Spatiotemporal Distribution of Precipitation Microphysical Characteristics over the Tianshan Mountains Based on GPM/DPR Observations

Abstract Using monthly mean Level-3 GPM/DPR products from March 2014 to February 2023, this study systematically investigates the spatial distribution, vertical structure, and microphysical characteristics of stratiform and convective precipitation over the Tianshan Mountains. The results indicate that stratiform precipitation is generally weak but widespread, with maximum precipitation rates mostly below 4 mm h⁻¹ and maximum radar reflectivity mainly ranging from 20 to 29 dBZ. It contributes more than 60% of total precipitation annually, increasing to over 90% in winter. In contrast, convective precipitation exhibits much higher intensity and pronounced extremes, with maximum precipitation rates commonly exceeding 4 mm h⁻¹ and radar reflectivity typically between 29 and 38 dBZ, locally surpassing 41 dBZ, and is primarily concentrated in summer over the western Tianshan and windward slopes. Storm-top height generally ranges from 4 to 7 km, while convective precipitation frequently exceeds 8 km, showing a clear west-to-east decreasing pattern controlled by topography.
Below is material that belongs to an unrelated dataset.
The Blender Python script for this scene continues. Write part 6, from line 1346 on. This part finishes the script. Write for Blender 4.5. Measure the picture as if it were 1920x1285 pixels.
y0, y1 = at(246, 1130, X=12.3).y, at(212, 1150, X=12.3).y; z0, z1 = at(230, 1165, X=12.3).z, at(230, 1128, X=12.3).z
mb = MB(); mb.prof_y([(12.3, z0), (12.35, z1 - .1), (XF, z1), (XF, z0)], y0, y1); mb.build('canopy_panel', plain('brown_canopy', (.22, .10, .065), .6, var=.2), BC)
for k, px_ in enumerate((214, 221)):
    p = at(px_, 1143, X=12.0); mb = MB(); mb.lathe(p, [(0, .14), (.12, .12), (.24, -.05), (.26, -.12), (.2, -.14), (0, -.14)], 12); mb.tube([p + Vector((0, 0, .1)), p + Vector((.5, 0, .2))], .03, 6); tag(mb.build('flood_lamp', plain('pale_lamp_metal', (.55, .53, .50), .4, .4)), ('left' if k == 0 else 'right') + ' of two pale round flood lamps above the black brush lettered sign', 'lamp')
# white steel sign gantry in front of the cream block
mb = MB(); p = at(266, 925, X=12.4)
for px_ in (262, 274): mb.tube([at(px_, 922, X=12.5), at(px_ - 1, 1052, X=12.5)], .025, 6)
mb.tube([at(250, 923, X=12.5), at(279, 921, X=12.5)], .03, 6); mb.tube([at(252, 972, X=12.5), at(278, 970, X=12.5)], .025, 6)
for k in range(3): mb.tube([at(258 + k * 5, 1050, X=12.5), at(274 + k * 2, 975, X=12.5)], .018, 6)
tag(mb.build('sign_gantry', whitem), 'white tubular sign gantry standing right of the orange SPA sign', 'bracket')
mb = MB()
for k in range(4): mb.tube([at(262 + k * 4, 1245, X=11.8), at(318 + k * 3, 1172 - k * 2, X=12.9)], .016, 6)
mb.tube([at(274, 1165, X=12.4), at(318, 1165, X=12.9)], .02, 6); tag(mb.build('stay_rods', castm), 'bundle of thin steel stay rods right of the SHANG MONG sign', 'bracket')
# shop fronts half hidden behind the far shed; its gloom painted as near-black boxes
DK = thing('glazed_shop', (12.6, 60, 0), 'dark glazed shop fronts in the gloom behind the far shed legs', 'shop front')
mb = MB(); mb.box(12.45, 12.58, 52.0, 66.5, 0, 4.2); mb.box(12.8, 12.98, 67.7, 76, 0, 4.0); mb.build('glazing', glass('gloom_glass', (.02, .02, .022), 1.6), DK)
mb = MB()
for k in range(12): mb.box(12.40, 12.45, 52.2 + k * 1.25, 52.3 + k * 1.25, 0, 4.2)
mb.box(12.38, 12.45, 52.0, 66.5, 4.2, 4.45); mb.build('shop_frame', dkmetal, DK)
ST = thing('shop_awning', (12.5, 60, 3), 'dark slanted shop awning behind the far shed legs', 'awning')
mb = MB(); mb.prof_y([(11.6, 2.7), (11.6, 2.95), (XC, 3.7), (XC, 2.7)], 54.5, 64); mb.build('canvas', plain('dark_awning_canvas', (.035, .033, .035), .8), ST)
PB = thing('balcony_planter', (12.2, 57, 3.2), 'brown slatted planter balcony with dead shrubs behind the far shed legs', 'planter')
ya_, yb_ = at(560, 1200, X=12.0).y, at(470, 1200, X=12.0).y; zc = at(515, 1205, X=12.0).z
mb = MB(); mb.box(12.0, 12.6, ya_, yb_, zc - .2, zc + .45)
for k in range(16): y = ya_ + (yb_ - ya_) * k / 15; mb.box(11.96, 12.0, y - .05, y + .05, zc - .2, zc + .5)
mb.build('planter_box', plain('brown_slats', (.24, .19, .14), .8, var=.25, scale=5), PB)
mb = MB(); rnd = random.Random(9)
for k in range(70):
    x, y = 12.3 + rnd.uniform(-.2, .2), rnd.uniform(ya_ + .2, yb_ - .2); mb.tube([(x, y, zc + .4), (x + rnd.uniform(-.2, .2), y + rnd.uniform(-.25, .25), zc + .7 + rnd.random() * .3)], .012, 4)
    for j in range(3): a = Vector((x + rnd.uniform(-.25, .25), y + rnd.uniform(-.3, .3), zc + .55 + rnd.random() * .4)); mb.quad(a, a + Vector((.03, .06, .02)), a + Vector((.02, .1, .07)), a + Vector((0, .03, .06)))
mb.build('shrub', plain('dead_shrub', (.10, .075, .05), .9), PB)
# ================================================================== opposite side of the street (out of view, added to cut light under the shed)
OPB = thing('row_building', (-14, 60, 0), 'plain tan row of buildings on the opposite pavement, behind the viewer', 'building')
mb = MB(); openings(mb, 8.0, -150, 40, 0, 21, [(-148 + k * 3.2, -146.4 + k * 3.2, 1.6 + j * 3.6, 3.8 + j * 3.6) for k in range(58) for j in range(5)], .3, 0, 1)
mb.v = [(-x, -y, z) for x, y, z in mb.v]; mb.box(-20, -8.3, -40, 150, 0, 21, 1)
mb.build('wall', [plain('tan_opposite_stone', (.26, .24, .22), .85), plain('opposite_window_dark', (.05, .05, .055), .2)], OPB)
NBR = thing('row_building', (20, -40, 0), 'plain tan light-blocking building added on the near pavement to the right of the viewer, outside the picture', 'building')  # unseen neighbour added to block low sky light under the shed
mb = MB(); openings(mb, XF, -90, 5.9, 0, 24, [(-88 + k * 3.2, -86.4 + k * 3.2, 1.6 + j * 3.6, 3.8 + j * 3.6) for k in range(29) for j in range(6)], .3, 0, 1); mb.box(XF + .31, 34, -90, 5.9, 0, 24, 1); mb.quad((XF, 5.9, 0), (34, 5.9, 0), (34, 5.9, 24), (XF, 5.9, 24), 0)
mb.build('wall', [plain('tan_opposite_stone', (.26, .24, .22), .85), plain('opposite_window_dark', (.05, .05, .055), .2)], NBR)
Vertically integrated liquid, ice, and total hydrometeor contents associated with convective precipitation are substantially higher than those of stratiform precipitation, with summer total water content reaching 350–400 g m⁻². These findings provide satellite-based evidence for improving the understanding of precipitation processes and microphysical mechanisms in complex mountainous regions.